Why Sports Diplomacy Fails
People always ask: "Isn't any dialogue better than no dialogue?"
No. Not when that dialogue is used to legitimize a human rights catastrophe.
When we treat North Korean sports officials as "colleagues" and "distinguished members," we signal to the world that their behavior is a secondary concern. We prioritize the "purity" of the Games over the reality of the people living under the regime.
The fundamental flaw in the "Olympic Spirit" argument is the assumption that both sides are playing the same game. They aren't. While the South views sports as a path to integration, the North views it as a weapon. Chang Ung didn't bridge the gap; he learned how to charge a toll for crossing it.
The High Cost of the Olympic Illusion
Consider the financial and political capital wasted on "unified" teams. In Pyeongchang, South Korean hockey players—women who had trained their entire lives for that moment—were forced to give up their spots to North Korean players for the sake of a "symbolic" team.

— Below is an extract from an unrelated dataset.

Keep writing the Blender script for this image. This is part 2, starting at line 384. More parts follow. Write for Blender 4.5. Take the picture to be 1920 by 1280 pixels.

Did that team win? No. Did it lead to a lasting peace? No. It was a sacrifice of merit for the sake of a narrative. Chang Ung was the man who made those deals. He knew that Westerners are suckers for a "cool runnings" style underdog story, even if the underdog is backed by a nuclear-armed dictatorship.
The Reality of the "Broker"
The media calls him a "broker." A broker suggests a neutral party facilitating a fair trade. Chang was a loyalist. He survived multiple purges in Pyongyang—a feat that requires more than just diplomatic skill; it requires an absolute lack of dissent.
He didn't "negotiate" with the South; he dictated the terms of North Korea's participation based on how much leverage they needed at that specific moment. If the North felt ignored, they boycotted (as they did in 1988). If they felt squeezed, they sent Chang to talk about "One Korea."
Stop Falling for the Script
The death of Chang Ung marks the end of an era, but not the one the papers are describing. It marks the end of the "Old Guard" who knew exactly how to manipulate the West's desire for a happy ending.
If we want actual progress on the Korean Peninsula, we have to stop treating the Olympics as a diplomatic shortcut. It isn't. It’s a stage. And as long as we keep applauding the actors, we shouldn't be surprised when the play never ends.
Stop celebrating the "joint march." It was a stroll toward nowhere.